Diplôme en danse traditionnelle

Au début des années 2000, la question d’un diplôme en danse traditionnelle a refait surface. L’Atelier de la Danse Populaire a fait connaître sa position dans une lettre qui fut publiée dans le n°87 de Trad Mag (janv-fév. 2003) et que nous reproduisons ci-dessous.

La position de l’Atelier de la Danse Populaire (ADP)

Le projet d’un diplôme en danse traditionnelle refait surface. Qui demande ce diplôme ? Répond-il à une exigence de la danse traditionnelle elle-même ? ou bien à la demande d’animateurs désireux de bénéficier d’un statut officiel ?

On peut comprendre que des animateurs souhaitent avoir un statut assurant stabilité d’emploi et rémunération. Mais diplômer des instructeurs, c’est leur octroyer du même coup un label de compétence. Et là, on escamote le problème de fond, qui inclut au moins deux questions :

  1. Qu’entend-on par “les danses traditionnelles” ? Dans quelle mesure leur nature particulière (sans parler de leur saveur originale dans les performances paysannes) s’accommode-t-elle d’un enseignement sanctionné par un examen et un diplôme ?
  2. Qu’en connaît-on exactement ? Existe-t-il des gens assez compétents pour décerner ce diplôme ou pour l’obtenir ?

L’examen de ces deux questions conduit à nos yeux à renoncer à tout projet de diplôme. En effet :

  1. La danse traditionnelle, contrairement à d’autres types de danse, a toujours existé en l’absence de tout diplôme dans les milieux traditionnels.
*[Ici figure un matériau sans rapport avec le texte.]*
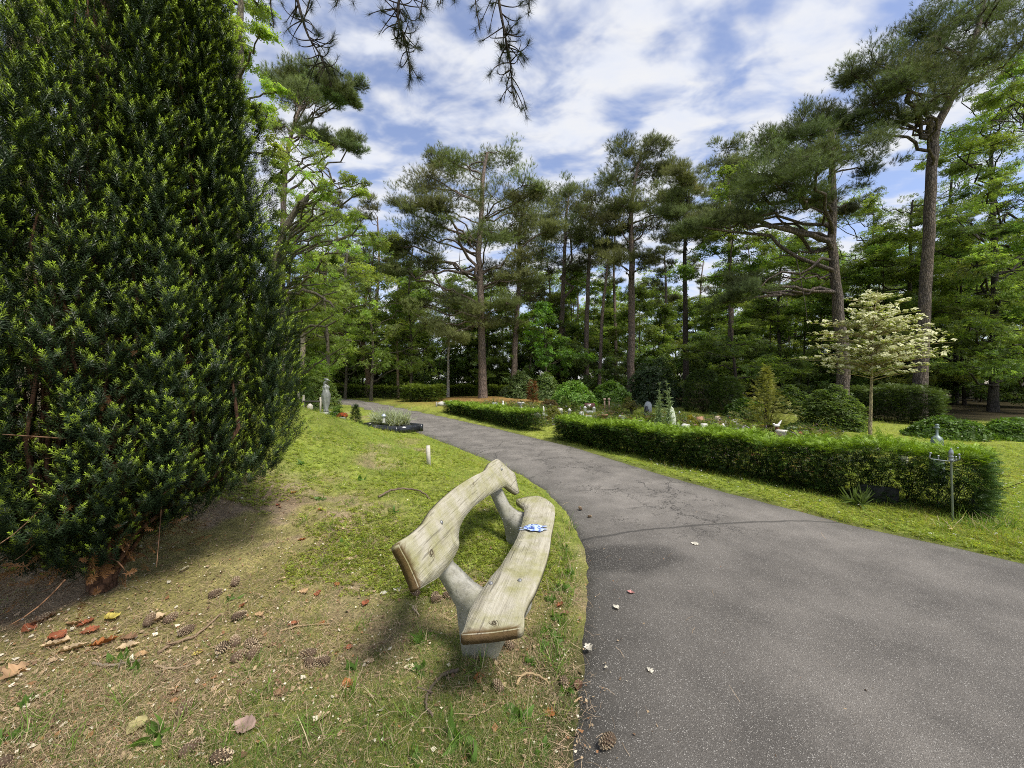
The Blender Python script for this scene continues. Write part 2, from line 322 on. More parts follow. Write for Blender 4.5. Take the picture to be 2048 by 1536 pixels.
# ---------------------------------------------------------------- the asphalt path
def build_path():
    ys = np.concatenate([np.arange(-25, 1, 1.), np.arange(1, 10, .06), np.arange(10, 29.3, .2)]); r = rngf(3); k = 61
    jl = .06 * (fbm(ys, ys * 0, 3.3, 4) - .5) + .06 * (fbm(ys, ys * 0, 11, 8) - .5); jr = .05 * (fbm(ys, ys * 0 + 5, 4, 6) - .5)
    a, b = xl(ys) + jl, xr(ys) + jr; u = np.linspace(0, 1, k)
    X = a[:, None] + (b - a)[:, None] * u; Y = np.repeat(ys[:, None], k, 1); ins = path_in(X, Y)
    zb = .5 * ss(8, 26, Y)
    Z = zb + .012 + .02 * ss(0, .5, np.minimum(X - a[:, None], b[:, None] - X)) - .022 * np.exp(-((X - .98) / .4) ** 2 - ((Y - 3.3) / .33) ** 2)
    Z[:, 0] -= .05; Z[:, -1] -= .05
    i = np.arange(len(ys) - 1)[:, None] * k; j = np.arange(k - 1)[None]
    f = np.stack([i + j, i + j + 1, i + k + j + 1, i + k + j], -1).reshape(-1, 4)
    mb = MB(); c = np.ones((X.size, 3)) * .125
    e = np.minimum(X - a[:, None], b[:, None] - X).ravel(); n = fbm(X.ravel(), Y.ravel(), 1.3, 11)
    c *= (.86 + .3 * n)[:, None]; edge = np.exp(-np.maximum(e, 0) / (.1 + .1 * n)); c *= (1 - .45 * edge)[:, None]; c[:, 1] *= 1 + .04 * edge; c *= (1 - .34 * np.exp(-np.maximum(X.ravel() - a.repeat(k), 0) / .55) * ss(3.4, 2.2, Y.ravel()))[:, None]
    # old wet stain in the hollow next to the bench, with a ragged rim
    x, y = X.ravel(), Y.ravel(); q = np.hypot((x - .97) / .5, (y - 3.3) / .3) + (fbm(x, y, 2.8, 14) - .5) * .9
    c *= (1 - .52 * ss(1.15, .75, q))[:, None]
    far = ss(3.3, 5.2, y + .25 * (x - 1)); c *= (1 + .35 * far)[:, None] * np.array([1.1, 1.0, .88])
    uu = np.tile(u, len(ys)); c *= (1 + .13 * np.exp(-((uu - .3) / .09) ** 2) + .13 * np.exp(-((uu - .72) / .09) ** 2) - .06)[:, None]
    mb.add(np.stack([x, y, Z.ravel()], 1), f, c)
    t = NT('asphalt'); p = t.pos()
    v = t.voro(p, 165); sp = t.n('ShaderNodeSeparateColor'); t.lk(v.outputs['Color'], sp.inputs[0])
    stone = t.math('MULTIPLY', t.ramp(v.outputs['Distance'], [(.22, 1), (.45, 0)]), t.ramp(sp.outputs[0], [(.5, 0), (.85, 1)]))
    v2 = t.voro(p, 78); sp2 = t.n('ShaderNodeSeparateColor'); t.lk(v2.outputs['Color'], sp2.inputs[0])
    stone2 = t.math('MULTIPLY', t.ramp(v2.outputs['Distance'], [(.14, 1), (.3, 0)]), t.ramp(sp2.outputs[1], [(.7, 0), (.9, 1)]))
    fine = t.noise(p, 260, 4, .8); big = t.noise(p, 2.2, 5, .6)
    base = t.mix(1, t.attr(), t.ramp(fine, [(.3, .25), (.5, .85), (.75, 2.0)]), 'MULTIPLY'); base = t.mix(1, base, t.ramp(big, [(.33, .74), (.67, 1.2)]), 'MULTIPLY')
    # crack network in the older far surface, and the seam between the two surfaces
    sx = t.n('ShaderNodeSeparateXYZ'); t.lk(p, sx.inputs[0]); wob = t.noise(p, 3.5, 4, .7)
    pw = t.n('ShaderNodeVectorMath', operation='ADD'); t.lk(p, pw.inputs[0]); t.lk(t.noise(p, 5, 4, .7), pw.inputs[1])
    cr = t.voro(t.mapv(pw.outputs[0], (1, .6, 1)), 2.1, 'DISTANCE_TO_EDGE').outputs['Distance']
    crack = t.math('MULTIPLY', t.ramp(cr, [(.006, 1), (.02, 0)]), t.ramp(t.noise(p, .8, 2), [(.45, 0), (.55, 1)]))
    crack = t.math('MULTIPLY', crack, t.ramp(t.math('MULTIPLY', sx.outputs[1], .1), [(.34, 0), (.42, 1)]))
    sy = t.math('ADD', t.math('ADD', 3.42, t.math('MULTIPLY', sx.outputs[0], .42)), t.math('MULTIPLY', t.math('MULTIPLY', sx.outputs[0], sx.outputs[0]), -.062))
    seam = t.math('ABSOLUTE', t.math('SUBTRACT', t.math('ADD', sx.outputs[1], t.math('MULTIPLY', t.math('SUBTRACT', wob, .5), .09)), sy))
    dark = t.math('MAXIMUM', crack, t.ramp(seam, [(.006, .75), (.03, 0)]))
    col = t.mix(t.math('MULTIPLY', stone, .7), base, (.5, .47, .42)); col = t.mix(t.math('MULTIPLY', stone2, .6), col, (.5, .48, .44)); col = t.mix(t.math('MULTIPLY', dark, .8), col, (.02, .02, .018))
    h = t.math('ADD', t.math('MULTIPLY', fine, .7), t.math('SUBTRACT', stone, t.math('MULTIPLY', dark, 2)))
    t.bump(h, .7, .006); t.fin(col, .82, .35)
    tag(mb.build('path', t.m, smooth=True), 'grey asphalt path with pale stone chips', None, None, 'structure')
build_path()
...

L’idée d’un diplôme et ce qu’elle implique — examen, enseignement, programme — est donc en soi un non-sens, en ce qu’elle nie la nature même de ce qu’on prétend transmettre.
  2. La compétence en danse traditionnelle est problématique. Les enquêtes sérieuses sont rares, leur exploitation hasardeuse. Chaque association, chaque fédération, chaque animateur se fait de l’objet une idée différente, toujours contestable et qu’on voit d’ailleurs se renouveler au gré de modes changeantes.

Que va donc cautionner un diplôme ? On va sélectionner des pratiques et en éliminer d’autres. Les choix effectués (savoir, savoir-faire) deviendront autant de modèles à reproduire et de leçons à transmettre. Reconnaître que nous n’avons pas les moyens d’un tel dogmatisme est une question d’honnêteté : il suffit de comparer la pratique actuelle (bals, festou-noz, enseignement d’associations, groupes folkloriques, cercles, etc.) avec le témoignage des documents ethnographiques pour en être convaincu et pour se rendre compte que notre revivalisme est fait de reconstructions, chorégraphies, fabrications et de codifications convenues.

On voit mal, dans ces conditions, qui pourrait avoir autorité pour dispenser quelque label d’authenticité ou de compétence que ce soit.

Resterait encore à aborder certaines questions essentielles sur lesquelles la réflexion n’existe pas à l’heure actuelle : évaluer la qualité d’un danseur, inventer une pédagogie appropriée à la retransmission de répertoires qui se sont transmis sans enseignement dans leurs milieux d’origine. Sans parler des institutions qui emploieront les diplômés : les écoles de musique ? le Conservatoire ? Cela pose d’autres questions : quel besoin a le Conservatoire de la danse traditionnelle ? Quel besoin a la danse traditionnelle du Conservatoire ? N’est-il pas dommageable de donner des répertoires pour adultes à un public d’enfants et d’adolescents ? La danse traditionnelle en sortira-t-elle indemne ? Qu’en restera-t-il dans trente ans ?

Enfin, le diplôme, qu’on le veuille ou non, va indirectement pénaliser une pratique associative qui, si dépourvue qu’elle soit d’exigence ethnographique, a le mérite d’être libre, récréative et diverse. Remettre en cause ces trois caractéristiques, c’est porter atteinte à l’esprit même de la danse traditionnelle.

Si des danseurs actuels sont demandeurs de connaissance, il n’est pas besoin de diplôme pour leur apporter information et formation : mettons sur pied des cours d’histoire et d’ethnologie de la danse, des cours de méthodologie critique. Nous en avons tous besoin. Restera à trouver à qui les confier.

Si l’on estime cette connaissance superflue, alors continuons de répandre ce qui s’enseigne actuellement. Mais dans ce cas, ne parlons plus de danse traditionnelle. Parlons de danses collectives, revivalistes ou folk.

Et en tout état de cause, renonçons à tout projet de diplôme, tant national que régional.